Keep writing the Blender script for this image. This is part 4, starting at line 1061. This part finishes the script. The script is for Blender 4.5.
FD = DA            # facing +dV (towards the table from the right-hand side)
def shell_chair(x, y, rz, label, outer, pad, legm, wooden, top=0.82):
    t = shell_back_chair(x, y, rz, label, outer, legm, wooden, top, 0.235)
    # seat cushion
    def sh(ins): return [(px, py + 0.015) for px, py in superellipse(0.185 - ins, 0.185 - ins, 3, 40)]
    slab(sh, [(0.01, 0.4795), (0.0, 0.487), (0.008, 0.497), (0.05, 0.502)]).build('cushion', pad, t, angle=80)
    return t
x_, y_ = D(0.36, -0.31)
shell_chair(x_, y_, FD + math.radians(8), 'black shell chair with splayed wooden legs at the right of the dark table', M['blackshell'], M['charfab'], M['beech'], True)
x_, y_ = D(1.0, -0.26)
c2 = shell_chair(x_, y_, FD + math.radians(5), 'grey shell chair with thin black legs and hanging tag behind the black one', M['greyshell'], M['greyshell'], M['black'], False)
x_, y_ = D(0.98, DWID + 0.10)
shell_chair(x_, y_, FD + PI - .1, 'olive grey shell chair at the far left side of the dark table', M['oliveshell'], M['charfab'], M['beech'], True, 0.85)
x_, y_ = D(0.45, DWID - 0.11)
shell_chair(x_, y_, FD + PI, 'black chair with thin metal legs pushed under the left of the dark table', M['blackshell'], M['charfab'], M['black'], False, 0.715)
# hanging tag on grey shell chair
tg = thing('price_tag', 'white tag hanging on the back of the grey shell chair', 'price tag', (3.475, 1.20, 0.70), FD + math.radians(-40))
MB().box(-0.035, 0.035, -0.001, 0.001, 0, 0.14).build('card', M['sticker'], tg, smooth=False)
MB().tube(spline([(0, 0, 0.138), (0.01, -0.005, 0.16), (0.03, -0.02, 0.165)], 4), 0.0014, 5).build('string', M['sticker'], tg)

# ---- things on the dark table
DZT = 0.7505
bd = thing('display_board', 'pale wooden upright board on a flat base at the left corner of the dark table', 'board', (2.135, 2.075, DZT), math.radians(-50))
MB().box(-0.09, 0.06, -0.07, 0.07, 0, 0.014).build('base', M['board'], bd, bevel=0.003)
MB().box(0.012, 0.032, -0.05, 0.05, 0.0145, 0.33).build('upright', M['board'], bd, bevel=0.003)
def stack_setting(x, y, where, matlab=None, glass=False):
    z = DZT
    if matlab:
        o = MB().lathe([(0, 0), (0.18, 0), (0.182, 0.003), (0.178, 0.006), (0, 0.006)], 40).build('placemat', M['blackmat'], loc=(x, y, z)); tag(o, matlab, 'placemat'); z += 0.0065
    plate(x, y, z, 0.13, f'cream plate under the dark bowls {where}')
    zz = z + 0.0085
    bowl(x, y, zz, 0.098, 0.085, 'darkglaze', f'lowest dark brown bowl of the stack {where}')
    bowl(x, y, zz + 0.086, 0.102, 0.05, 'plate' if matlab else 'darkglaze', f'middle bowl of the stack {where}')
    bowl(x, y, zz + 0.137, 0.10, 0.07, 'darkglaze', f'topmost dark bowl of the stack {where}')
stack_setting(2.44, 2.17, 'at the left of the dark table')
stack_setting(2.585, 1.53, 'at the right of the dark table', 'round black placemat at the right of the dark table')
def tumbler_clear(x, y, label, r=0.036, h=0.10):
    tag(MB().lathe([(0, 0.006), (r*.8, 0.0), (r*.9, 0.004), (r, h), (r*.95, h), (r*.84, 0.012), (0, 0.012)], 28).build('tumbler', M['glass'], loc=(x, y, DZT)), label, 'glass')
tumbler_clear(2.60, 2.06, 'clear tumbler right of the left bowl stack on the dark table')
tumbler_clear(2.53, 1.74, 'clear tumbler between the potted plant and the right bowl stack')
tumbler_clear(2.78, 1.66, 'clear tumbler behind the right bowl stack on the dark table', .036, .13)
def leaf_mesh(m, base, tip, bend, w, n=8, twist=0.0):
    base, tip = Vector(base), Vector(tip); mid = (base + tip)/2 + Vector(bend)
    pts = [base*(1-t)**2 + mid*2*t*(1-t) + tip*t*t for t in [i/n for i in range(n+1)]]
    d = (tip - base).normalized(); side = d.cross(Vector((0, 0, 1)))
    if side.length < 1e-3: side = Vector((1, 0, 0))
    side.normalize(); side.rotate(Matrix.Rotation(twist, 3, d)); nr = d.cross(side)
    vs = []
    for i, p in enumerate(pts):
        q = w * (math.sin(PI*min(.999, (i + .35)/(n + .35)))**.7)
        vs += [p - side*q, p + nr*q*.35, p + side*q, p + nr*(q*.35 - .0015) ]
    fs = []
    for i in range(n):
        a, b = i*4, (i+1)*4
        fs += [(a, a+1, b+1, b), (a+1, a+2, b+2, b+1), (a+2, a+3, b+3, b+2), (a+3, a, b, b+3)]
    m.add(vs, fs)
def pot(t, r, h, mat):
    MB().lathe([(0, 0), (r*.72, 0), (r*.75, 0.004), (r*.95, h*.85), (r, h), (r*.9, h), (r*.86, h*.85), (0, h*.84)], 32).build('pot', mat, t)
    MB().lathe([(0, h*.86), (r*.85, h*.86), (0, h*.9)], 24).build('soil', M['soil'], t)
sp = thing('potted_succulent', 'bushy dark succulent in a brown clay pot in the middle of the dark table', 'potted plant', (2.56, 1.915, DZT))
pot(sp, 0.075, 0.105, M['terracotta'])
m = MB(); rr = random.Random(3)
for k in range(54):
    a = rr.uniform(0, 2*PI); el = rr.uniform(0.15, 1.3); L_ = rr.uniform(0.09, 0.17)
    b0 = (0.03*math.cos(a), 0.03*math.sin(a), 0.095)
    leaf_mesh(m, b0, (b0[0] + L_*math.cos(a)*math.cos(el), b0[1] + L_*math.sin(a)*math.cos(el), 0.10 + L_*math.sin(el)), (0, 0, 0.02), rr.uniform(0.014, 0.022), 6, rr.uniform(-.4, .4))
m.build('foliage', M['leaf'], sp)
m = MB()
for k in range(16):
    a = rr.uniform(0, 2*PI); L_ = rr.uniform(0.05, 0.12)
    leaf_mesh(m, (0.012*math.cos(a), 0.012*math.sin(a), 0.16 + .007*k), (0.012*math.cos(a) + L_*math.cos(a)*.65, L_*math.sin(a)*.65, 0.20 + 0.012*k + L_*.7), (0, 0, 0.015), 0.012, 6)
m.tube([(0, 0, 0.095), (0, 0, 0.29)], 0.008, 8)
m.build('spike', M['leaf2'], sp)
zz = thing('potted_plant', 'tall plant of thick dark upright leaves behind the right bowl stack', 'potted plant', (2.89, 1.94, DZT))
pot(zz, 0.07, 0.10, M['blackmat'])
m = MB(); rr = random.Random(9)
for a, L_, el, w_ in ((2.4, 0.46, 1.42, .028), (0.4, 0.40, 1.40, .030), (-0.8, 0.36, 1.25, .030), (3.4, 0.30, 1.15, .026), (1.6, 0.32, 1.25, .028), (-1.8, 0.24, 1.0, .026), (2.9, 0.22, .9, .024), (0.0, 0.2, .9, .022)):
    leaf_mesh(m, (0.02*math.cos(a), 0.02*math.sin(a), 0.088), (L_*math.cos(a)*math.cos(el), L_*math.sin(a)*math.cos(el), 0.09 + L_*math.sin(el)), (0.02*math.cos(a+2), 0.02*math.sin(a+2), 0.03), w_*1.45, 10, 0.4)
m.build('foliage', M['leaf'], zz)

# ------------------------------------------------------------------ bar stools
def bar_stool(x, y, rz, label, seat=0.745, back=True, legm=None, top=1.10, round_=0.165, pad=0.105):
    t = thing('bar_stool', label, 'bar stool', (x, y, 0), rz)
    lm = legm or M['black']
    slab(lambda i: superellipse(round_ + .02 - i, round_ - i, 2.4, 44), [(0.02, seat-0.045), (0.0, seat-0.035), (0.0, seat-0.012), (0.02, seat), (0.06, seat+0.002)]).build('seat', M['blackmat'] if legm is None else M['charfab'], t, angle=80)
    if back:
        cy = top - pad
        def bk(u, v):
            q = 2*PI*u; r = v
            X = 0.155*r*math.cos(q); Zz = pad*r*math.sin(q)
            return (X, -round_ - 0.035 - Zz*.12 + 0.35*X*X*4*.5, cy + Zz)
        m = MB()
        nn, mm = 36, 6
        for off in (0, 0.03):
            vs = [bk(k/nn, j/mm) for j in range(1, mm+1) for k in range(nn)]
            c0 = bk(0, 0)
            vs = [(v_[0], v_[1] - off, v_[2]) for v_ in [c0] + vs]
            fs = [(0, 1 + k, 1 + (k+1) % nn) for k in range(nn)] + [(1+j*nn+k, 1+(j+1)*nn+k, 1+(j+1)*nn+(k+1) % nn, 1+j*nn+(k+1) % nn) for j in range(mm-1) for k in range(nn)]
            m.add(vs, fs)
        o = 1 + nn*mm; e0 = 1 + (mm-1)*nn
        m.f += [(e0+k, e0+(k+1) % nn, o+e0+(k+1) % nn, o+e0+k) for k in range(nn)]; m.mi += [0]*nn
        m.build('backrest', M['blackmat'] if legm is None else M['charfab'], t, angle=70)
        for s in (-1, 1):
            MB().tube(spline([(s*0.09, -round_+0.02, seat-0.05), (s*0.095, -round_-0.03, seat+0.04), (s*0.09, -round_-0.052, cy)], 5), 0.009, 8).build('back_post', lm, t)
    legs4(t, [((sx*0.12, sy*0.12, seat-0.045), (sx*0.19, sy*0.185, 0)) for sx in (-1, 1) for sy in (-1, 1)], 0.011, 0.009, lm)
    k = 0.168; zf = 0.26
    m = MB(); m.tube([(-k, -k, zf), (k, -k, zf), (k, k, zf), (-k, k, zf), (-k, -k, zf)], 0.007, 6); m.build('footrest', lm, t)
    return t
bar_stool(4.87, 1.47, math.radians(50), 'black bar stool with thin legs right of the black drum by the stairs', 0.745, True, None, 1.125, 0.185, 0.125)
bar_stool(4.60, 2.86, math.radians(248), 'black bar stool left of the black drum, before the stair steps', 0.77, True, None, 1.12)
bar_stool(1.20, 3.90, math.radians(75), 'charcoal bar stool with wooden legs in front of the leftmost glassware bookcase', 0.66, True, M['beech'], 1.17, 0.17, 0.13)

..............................

# Instructions for the task:
Restate the listing exactly, starting at its first line and ending at the line where "5).build('string', M['sticker'], tg)" occurs; include both and no other lines.

# Final result:
Keep writing the Blender script for this image. This is part 4, starting at line 1061. This part finishes the script. The script is for Blender 4.5.
FD = DA            # facing +dV (towards the table from the right-hand side)
def shell_chair(x, y, rz, label, outer, pad, legm, wooden, top=0.82):
    t = shell_back_chair(x, y, rz, label, outer, legm, wooden, top, 0.235)
    # seat cushion
    def sh(ins): return [(px, py + 0.015) for px, py in superellipse(0.185 - ins, 0.185 - ins, 3, 40)]
    slab(sh, [(0.01, 0.4795), (0.0, 0.487), (0.008, 0.497), (0.05, 0.502)]).build('cushion', pad, t, angle=80)
    return t
x_, y_ = D(0.36, -0.31)
shell_chair(x_, y_, FD + math.radians(8), 'black shell chair with splayed wooden legs at the right of the dark table', M['blackshell'], M['charfab'], M['beech'], True)
x_, y_ = D(1.0, -0.26)
c2 = shell_chair(x_, y_, FD + math.radians(5), 'grey shell chair with thin black legs and hanging tag behind the black one', M['greyshell'], M['greyshell'], M['black'], False)
x_, y_ = D(0.98, DWID + 0.10)
shell_chair(x_, y_, FD + PI - .1, 'olive grey shell chair at the far left side of the dark table', M['oliveshell'], M['charfab'], M['beech'], True, 0.85)
x_, y_ = D(0.45, DWID - 0.11)
shell_chair(x_, y_, FD + PI, 'black chair with thin metal legs pushed under the left of the dark table', M['blackshell'], M['charfab'], M['black'], False, 0.715)
# hanging tag on grey shell chair
tg = thing('price_tag', 'white tag hanging on the back of the grey shell chair', 'price tag', (3.475, 1.20, 0.70), FD + math.radians(-40))
MB().box(-0.035, 0.035, -0.001, 0.001, 0, 0.14).build('card', M['sticker'], tg, smooth=False)
MB().tube(spline([(0, 0, 0.138), (0.01, -0.005, 0.16), (0.03, -0.02, 0.165)], 4), 0.0014, 5).build('string', M['sticker'], tg)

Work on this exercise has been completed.